Les théories de l'intégration économique et monétaire

Les théories de l'intégration économique et monétaire

Plusieurs auteurs et théories économiques et de sciences politiques ont largement structuré le débat relatif à l’intégration monétaire.

La théorie des unions douanières de Jacob Viner (1950) s’attache aux effets sur le commerce de la suppression des frontières douanières. L’auteur estime que la pression du marché, c’est-à-dire une libération accrue des échanges, permet à l’intégration de se poursuivre. Celle-ci ne nécessite que l’organisation d’une coopération intergouvernementale pour se réaliser1. Cette conception libérale est développée par Bela Belassa en 1961, lequel retient un scénario par étapes de l’unification économique, compte tenu des effets d’entraînement («spill over») de chaque étape: à l’établissement des tarifs préférentiels succèdent la zone de libre échange, puis l’union douanière, le marché commun et enfin l’intégration économique complète.

Dans cette constellation de théories, celle des «zones monétaires optimales» concentre une grande partie des débats jusqu’à la réalisation même de l’union monétaire. Développée à compter des années 1960 par R. Mundell (1961), R. McKinnon (1963) puis P. Kenen (1969), elle envisage l’intégration monétaire comme une possibilité. L’intérêt pour un pays donné de participer à une telle union repose sur une analyse coûts/avantages dont le bilan découle dans une large mesure du degré de convergence réelle de ce pays avec les autres membres de l’union monétaire2. L’optimalité est définie à travers un certain nombre de critères: le niveau d’intégration commerciale, la mobilité géographique des facteurs de production, la prédominance de chocs symétriques ou encore l’existence de mécanismes d’ajustement aux chocs asymétriques.

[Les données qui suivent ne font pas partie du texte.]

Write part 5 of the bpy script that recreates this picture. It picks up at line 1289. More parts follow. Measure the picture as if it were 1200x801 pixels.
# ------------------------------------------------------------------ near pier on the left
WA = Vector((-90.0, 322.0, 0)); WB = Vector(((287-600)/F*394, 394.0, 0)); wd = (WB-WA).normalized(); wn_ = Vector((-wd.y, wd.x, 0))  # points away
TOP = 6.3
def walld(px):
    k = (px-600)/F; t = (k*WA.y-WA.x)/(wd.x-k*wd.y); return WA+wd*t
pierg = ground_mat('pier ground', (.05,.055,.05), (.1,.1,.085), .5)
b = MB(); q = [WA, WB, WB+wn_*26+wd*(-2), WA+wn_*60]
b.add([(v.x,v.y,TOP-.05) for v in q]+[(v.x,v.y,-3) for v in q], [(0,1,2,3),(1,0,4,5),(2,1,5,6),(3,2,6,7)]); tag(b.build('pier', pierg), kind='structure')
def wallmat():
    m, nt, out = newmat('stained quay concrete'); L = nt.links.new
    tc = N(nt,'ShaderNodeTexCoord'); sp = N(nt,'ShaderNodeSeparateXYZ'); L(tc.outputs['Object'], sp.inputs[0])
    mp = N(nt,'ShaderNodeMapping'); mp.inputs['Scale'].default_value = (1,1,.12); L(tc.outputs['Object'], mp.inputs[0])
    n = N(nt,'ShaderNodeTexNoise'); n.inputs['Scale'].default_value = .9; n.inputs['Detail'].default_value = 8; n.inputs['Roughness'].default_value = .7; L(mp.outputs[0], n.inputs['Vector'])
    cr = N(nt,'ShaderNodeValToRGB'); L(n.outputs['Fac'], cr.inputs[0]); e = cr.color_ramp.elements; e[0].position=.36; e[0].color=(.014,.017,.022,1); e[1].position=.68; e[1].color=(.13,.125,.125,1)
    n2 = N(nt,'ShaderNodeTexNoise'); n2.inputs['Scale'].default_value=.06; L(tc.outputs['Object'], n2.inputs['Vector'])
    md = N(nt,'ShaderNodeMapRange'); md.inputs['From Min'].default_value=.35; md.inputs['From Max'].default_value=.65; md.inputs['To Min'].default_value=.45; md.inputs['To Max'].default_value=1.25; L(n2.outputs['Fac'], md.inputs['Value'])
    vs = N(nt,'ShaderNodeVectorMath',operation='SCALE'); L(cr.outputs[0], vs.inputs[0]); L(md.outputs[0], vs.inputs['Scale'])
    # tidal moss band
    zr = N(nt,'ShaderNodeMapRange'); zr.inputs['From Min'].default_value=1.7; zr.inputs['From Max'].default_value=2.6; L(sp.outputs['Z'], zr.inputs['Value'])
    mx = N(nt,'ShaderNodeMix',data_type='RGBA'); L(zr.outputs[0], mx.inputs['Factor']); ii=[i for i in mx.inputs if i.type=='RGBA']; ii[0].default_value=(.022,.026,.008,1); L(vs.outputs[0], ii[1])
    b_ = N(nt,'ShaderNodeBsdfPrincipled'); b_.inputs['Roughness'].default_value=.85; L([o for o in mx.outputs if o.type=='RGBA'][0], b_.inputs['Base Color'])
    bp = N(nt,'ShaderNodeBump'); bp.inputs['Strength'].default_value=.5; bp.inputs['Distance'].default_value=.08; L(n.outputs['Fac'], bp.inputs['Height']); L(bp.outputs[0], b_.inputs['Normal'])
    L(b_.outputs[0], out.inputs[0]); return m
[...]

La question posée alors est de déterminer si l’intégration monétaire est l’instrument ou le point final de l’intégration économique. Pour les «économistes», l’union monétaire couronne les efforts en termes de convergence des structures économiques; à l’opposé, les «monétaristes»3 estiment que l’unification monétaire exerce un rôle moteur sur la convergence structurelle, réelle. Pendant les négociations du traité de Maastricht, le premier courant a trouvé audience auprès des autorités politiques allemandes et néerlandaises, et le second dans les milieux français.

Enfin, le théorème du «triangle d’incompatibilité» (politique monétaire autonome, changes fixes et liberté des mouvements de capitaux) a été formalisé par Robert Mundell dans les années 1960 et appliqué à l’intégration européenne par Tommaso Padoa-Schioppa au début de la décennie 1980. Selon ce théorème, lorsque les capitaux sont parfaitement mobiles au niveau international, il est difficile (impossible) pour un pays de mener une politique monétaire indépendante tout en recherchant une stabilité des changes avec ses principaux partenaires commerciaux.



1Viner, Jacob, The Custom Union issue, Londres: Carnegie Endowment for International Peace, 1950.

2L’ancrage d’écarts durables de disparités économiques entre les États membres participant à une union monétaire limiterait les bénéfices attendus d’une politique monétaire unique par rapport à ses coûts (i.e. la disparition de l’instrument des taux de change par les États).

3L’expression est distincte de celle employée pour désigner le courant monétariste en sciences économiques représenté notamment par Milton Friedman.